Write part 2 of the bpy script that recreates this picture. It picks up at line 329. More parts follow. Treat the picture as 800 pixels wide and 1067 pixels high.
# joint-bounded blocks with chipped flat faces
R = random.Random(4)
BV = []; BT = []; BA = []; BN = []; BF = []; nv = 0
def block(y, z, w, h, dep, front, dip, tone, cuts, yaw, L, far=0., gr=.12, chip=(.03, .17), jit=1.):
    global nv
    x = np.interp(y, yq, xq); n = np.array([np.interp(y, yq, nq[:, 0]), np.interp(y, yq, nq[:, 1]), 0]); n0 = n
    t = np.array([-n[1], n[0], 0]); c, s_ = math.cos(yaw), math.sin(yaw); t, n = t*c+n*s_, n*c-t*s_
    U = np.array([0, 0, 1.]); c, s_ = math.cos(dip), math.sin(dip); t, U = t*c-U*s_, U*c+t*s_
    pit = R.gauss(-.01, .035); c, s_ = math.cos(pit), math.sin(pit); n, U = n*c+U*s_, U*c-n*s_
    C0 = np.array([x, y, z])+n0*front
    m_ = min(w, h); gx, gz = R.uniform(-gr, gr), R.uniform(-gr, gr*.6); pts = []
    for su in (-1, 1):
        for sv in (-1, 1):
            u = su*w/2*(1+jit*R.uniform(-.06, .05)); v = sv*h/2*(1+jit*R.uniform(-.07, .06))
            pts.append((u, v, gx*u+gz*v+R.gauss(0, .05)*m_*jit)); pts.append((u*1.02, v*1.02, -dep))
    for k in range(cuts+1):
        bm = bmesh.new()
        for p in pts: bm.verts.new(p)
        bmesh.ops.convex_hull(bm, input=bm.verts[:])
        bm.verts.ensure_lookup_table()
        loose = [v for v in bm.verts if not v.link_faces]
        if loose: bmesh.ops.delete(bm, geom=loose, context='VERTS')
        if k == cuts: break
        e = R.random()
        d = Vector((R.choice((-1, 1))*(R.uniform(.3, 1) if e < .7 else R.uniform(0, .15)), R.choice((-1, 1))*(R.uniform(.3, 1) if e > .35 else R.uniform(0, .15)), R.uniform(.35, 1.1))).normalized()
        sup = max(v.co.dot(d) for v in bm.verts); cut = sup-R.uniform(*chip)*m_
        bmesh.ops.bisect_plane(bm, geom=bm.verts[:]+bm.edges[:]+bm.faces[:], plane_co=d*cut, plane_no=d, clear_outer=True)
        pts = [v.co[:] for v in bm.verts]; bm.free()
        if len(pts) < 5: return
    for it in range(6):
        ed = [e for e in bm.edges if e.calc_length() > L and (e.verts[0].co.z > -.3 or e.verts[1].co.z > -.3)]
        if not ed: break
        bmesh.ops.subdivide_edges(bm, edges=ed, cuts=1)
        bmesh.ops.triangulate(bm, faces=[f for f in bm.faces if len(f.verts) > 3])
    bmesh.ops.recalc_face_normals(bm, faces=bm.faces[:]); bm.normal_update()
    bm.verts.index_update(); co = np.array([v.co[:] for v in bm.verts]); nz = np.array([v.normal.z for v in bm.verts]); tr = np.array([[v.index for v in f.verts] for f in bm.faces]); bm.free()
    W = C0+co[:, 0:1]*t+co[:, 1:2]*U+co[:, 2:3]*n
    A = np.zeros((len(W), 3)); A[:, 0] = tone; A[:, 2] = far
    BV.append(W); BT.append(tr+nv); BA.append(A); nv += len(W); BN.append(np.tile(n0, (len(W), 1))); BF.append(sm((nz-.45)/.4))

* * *

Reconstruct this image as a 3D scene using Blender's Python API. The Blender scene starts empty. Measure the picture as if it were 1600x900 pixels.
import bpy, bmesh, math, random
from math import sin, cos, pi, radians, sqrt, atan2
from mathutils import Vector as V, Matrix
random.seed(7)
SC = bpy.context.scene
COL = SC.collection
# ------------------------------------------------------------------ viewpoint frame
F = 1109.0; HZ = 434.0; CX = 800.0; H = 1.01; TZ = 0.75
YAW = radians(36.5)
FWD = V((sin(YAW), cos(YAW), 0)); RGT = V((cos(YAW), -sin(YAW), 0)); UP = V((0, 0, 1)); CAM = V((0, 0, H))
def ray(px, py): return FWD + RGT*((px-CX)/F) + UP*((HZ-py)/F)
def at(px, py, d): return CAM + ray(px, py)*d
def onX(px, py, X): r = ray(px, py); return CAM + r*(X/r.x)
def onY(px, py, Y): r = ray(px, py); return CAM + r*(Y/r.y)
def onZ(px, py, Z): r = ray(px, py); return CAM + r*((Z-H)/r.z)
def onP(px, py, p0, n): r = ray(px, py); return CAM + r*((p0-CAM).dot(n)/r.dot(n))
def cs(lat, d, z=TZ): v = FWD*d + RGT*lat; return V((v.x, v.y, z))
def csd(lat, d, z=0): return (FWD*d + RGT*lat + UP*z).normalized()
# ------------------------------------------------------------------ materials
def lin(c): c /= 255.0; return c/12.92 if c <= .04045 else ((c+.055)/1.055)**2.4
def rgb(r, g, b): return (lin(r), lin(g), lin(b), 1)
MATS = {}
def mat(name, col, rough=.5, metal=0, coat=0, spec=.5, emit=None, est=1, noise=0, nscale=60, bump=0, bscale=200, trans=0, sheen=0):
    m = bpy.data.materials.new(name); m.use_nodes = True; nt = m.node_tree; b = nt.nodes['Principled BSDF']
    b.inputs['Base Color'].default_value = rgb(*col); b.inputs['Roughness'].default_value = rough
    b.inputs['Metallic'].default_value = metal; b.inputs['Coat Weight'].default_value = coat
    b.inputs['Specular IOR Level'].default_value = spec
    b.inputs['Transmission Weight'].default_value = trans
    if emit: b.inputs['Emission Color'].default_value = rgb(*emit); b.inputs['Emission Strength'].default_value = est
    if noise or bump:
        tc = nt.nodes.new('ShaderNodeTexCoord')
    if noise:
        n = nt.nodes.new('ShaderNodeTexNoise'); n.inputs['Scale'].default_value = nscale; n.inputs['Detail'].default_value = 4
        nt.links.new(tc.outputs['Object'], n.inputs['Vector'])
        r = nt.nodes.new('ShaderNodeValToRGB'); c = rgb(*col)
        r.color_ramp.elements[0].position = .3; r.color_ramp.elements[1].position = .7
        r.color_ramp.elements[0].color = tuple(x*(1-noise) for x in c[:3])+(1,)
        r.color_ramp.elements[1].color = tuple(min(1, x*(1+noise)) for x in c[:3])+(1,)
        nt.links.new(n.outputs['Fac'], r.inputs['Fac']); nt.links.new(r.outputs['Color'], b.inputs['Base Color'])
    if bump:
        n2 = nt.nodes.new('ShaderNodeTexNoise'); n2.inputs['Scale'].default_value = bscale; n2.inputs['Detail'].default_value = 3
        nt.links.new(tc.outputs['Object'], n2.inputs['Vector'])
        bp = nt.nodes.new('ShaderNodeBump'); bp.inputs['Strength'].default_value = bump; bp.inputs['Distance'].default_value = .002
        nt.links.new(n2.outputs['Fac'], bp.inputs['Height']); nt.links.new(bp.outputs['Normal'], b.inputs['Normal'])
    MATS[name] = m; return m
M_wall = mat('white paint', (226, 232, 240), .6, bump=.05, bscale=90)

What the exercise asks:
Go through the material above and copy each line that has the word "scene".

Solution to this problem:
Reconstruct this image as a 3D scene using Blender's Python API. The Blender scene starts empty. Measure the picture as if it were 1600x900 pixels.
SC = bpy.context.scene